Maritime Traffic Up Fourfold in Two Decades

Business & Finance

Maritime traffic on the world’s oceans has increased 300 per cent over the past 20 years, according to a new study by the American Geophysical Union (AGU) aimed at quantifying global ship traffic.

The research used satellite data to estimate the number of vessels on the ocean every year between 1992 and 2012. The number of ships traversing the oceans grew by 60 percent between 1992 and 2002. Shipping traffic grew even faster during the second decade of the study, peaking at rate of increase of 10 percent per year in 2011.

Traffic went up in every ocean during the 20 years of the study, except off the coast of Somalia, where increasing piracy has almost completely halted commercial shipping since 2006. In the Indian Ocean, where the world’s busiest shipping lanes are located, ship traffic grew by more than 300 percent over the 20-year period, according to the research.

International trade and the sizes of merchant fleets have both enlarged rapidly over the past two decades, explaining the steep rise in ship traffic, the study reports. The new analysis has been accepted for publication in Geophysical Research Letters, a journal of the American Geophysical Union.

Jean Tournadre, a geophysicist at Ifremer, the French Institute for the Exploitation of the Sea in Plouzane, and the study author, said that ”ships powered by fossil fuels dump oil, fuel and waste into the water and pump exhaust into the air. Shipping is also a major source of noise pollution, which is increasingly considered potentially harmful to marine mammals.”

According to the study, burgeoning ship traffic has increased the amount of pollution in the atmosphere, particularly above the Sri Lanka-Sumatra-China shipping lane, where the study notes a 50 percent increase in nitrogen dioxide over the 20-year period.

Tournadre said he hopes the new study will increase scientists’ understanding of how human activities are affecting marine ecosystems and improve models of atmospheric pollution in the open ocean.

The new study is the first to track ship traffic on a global scale, Tournadre said. Currently, ship traffic is monitored using the Automatic Identification System (AIS). When vessels are near the coast, they use transponders to send out their location information to other ships and base stations on land. However, the AIS system doesn’t work very well when ships are out on the open ocean. Vessels are often out of range of terrestrial base stations or other ships, and few satellites carry the AIS instrumentation necessary to locate vessels from space.

The new method outlined in the study uses altimeters, or instruments that measure altitude, aboard satellites to detect the location of ships at sea, similar to the way these instruments have been used to track icebergs.

Tournadre found that the altimetry data accurately reproduced known shipping lanes and could be used to estimate the number of vessels on the ocean worldwide. The study used altimetry data from seven different satellites to map ship traffic from 1992 to 2012.
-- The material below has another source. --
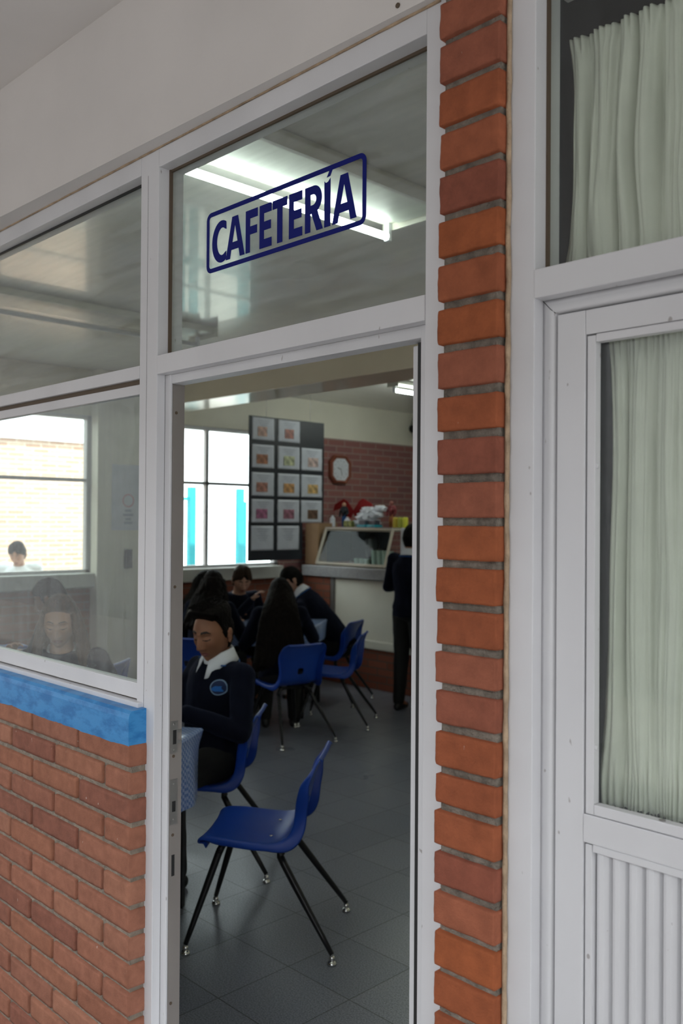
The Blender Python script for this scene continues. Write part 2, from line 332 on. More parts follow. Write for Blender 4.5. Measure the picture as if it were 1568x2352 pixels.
# ------------------------------------------------------------------ brickwork
def rough_box(bm, mn, mx, seg, r, amp, seed):
    mn, mx = Vector(mn), Vector(mx); key = {}
    def vert(i, j, k):
        if (i, j, k) in key: return key[(i, j, k)]
        p = Vector((mn.x+(mx.x-mn.x)*i/seg[0], mn.y+(mx.y-mn.y)*j/seg[1], mn.z+(mx.z-mn.z)*k/seg[2]))
        s = Vector((seed*3.1, seed*7.7, seed*1.3)); chip = max(0, noise.noise(p*38+s))
        rr = r*(1+1.6*chip); q = Vector([min(max(p[a], mn[a]+rr), mx[a]-rr) for a in range(3)]); d = p-q
        if d.length > 1e-9: p = q+d.normalized()*rr*min(1, d.length/rr) if sum(abs(d[a]) > 1e-6 for a in range(3)) > 1 else p
        nv = (p-(mn+mx)/2).normalized(); p += nv*amp*(noise.noise(p*55+s)+.5*noise.noise(p*130+s))
        v = bm.verts.new(p); key[(i, j, k)] = v; return v
    I, J, K = seg
    for i in range(I):
        for k in range(K):
            bm.faces.new((vert(i, 0, k), vert(i+1, 0, k), vert(i+1, 0, k+1), vert(i, 0, k+1)))
    for j in range(J):
        for k in range(K):
            bm.faces.new((vert(I, j, k), vert(I, j+1, k), vert(I, j+1, k+1), vert(I, j, k+1))); bm.faces.new((vert(0, j+1, k), vert(0, j, k), vert(0, j, k+1), vert(0, j+1, k+1)))
    for i in range(I):
        for j in range(J):
            bm.faces.new((vert(i, j, K), vert(i+1, j, K), vert(i+1, j+1, K), vert(i, j+1, K))); bm.faces.new((vert(i, j+1, 0), vert(i+1, j+1, 0), vert(i+1, j, 0), vert(i, j, 0)))
rnd = random.Random(4)
pil = empty('trim_8', (-.974, .05, 0), kind='structure')                              # brick pillar
bm = bmesh.new(); rough_box(bm, (-1.0365, -.0150, 0), (-.9125, .139, 3.14), (16, 4, 420), .001, .0016, 3)
o = obj('mortar_core', bm, 'mortar', pil, smooth=True); o.location = (.974, -.05, 0)
mz = [2.62, 2.539, 2.461, 2.381, 2.3, 2.221, 2.14, 2.062, 1.981, 1.904, 1.826, 1.749, 1.673, 1.597, 1.52, 1.45, 1.377, 1.301, 1.234, 1.159, 1.088, 1.018, .942, .87]
mz = [2.62+.079*k for k in range(6, 0, -1)]+mz+[.87-.0735*k for k in range(1, 12)]
bm = bmesh.new()
for i in range(len(mz)-1):
    j = rnd.uniform(-.0016, .0016)
    rough_box(bm, (-1.042+j, -.026+rnd.uniform(-.001, .001), mz[i+1]+.0068+rnd.uniform(-.001, .001)), (-.908+j*.5, .135, mz[i]-.0068+rnd.uniform(-.001, .001)), (26, 5, 12), .0026, .0012, i+1)
o = obj('bricks', bm, 'pbrick', pil, smooth=True); o.location = (.974, -.05, 0)
# low wall under the left window
lw = empty('wall_low', (-3.5, 0, 0), kind='structure')
bm = B((-6.5, -2.045, -.040, .10, -.02, 1.16)); o = obj('mortar_core', bm, 'mortar2', lw); o.location = (3.5, 0, 0)
bm = bmesh.new(); z1 = 1.1685; n = 0
for row in range(17):
    zt = z1-.0713*row-.0066; zb = z1-.0713*(row+1)+.0066; x = -2.0385 if row % 2 else -2.0385
    L = (.268 if row % 2 == 0 else .128)
    while x > -4.2:
        n += 1; j = rnd.uniform(-.002, .002)
        rough_box(bm, (x-L, -.050+rnd.uniform(-.0012, .0012), zb+rnd.uniform(-.0012, .0012)), (x, .07, zt+rnd.uniform(-.0012, .0012)), (22 if L > .2 else 11, 3, 6), .003, .0012, n+90)
        x -= L+.0135; L = .2685+j
o = obj('bricks', bm, 'wbrick', lw, smooth=True); o.location = (3.5, 0, 0)
bm = bmesh.new(); V = []
N_ = 160
for i in range(N_+1):                                                                   # painted cap with a wavy lower paint edge
    x = -4.4+(2.358)*i/N_; wv = .005*noise.noise(Vector((x*9, 0, 0)))+.004*noise.noise(Vector((x*40, 3, 0)))
    V.append([Vector((x, .0, 1.252)), Vector((x, -.042, 1.250)), Vector((x, -.050, 1.243)), Vector((x, -.0525, 1.23)), Vector((x, -.0525, 1.18)), Vector((x, -.0515, 1.1575+wv)), Vector((x, -.046, 1.1575+wv))])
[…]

Using satellite data made it possible to calculate ship traffic for the entire globe, whereas AIS records provide relatively limited coverage in both space and time, Tournadre said. The new method also allowed him to look back at two decades of traffic using archived data, and give independent measurements of ship traffic that were not based on the will or capability of ships to transmit their own positions.

However, Tournadre also cautions that some of the growth he has seen in ship traffic could be overestimated because ships, especially container ships, have become larger over the past two decades and possibly easier to detect with altimetry data.